## Instructions for the task
Find the word "this" in the listing; pull out each line holding it.

## Records supplied
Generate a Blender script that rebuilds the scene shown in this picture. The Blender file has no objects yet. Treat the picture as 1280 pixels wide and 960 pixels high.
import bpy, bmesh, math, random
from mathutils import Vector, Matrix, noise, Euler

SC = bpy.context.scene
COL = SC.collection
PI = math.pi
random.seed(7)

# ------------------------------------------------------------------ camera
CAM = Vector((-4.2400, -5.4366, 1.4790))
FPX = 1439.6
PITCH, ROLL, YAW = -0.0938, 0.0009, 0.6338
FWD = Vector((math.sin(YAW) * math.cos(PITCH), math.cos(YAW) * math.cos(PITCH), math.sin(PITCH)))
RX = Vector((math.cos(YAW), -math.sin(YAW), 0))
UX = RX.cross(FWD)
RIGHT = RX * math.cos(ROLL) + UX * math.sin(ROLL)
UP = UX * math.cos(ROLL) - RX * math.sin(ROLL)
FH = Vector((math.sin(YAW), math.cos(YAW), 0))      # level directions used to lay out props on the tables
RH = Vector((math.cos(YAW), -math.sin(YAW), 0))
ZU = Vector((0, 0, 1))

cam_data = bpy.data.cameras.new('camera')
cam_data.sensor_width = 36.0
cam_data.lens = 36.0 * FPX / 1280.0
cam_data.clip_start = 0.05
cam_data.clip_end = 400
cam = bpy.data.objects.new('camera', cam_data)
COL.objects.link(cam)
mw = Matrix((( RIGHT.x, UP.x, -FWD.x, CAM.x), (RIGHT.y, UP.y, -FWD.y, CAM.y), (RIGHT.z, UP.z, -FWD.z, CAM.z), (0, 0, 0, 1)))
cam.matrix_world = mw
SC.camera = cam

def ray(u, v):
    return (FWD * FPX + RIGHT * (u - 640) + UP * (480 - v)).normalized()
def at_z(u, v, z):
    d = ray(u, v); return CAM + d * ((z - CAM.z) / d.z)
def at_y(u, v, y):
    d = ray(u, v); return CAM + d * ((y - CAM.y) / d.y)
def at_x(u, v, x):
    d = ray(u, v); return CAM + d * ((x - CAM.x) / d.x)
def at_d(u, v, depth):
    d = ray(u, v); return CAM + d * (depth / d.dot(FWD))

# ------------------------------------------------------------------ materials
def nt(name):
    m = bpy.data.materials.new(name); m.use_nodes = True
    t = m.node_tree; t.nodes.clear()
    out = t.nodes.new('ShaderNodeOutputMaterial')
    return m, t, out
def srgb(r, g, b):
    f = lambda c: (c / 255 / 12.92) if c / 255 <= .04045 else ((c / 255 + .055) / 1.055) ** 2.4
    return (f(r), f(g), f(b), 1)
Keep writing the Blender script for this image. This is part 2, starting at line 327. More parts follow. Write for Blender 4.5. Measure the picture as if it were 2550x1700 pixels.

## Exercise output
Generate a Blender script that rebuilds the scene shown in this picture. The Blender file has no objects yet. Treat the picture as 1280 pixels wide and 960 pixels high.
Keep writing the Blender script for this image. This is part 2, starting at line 327. More parts follow. Write for Blender 4.5. Measure the picture as if it were 2550x1700 pixels.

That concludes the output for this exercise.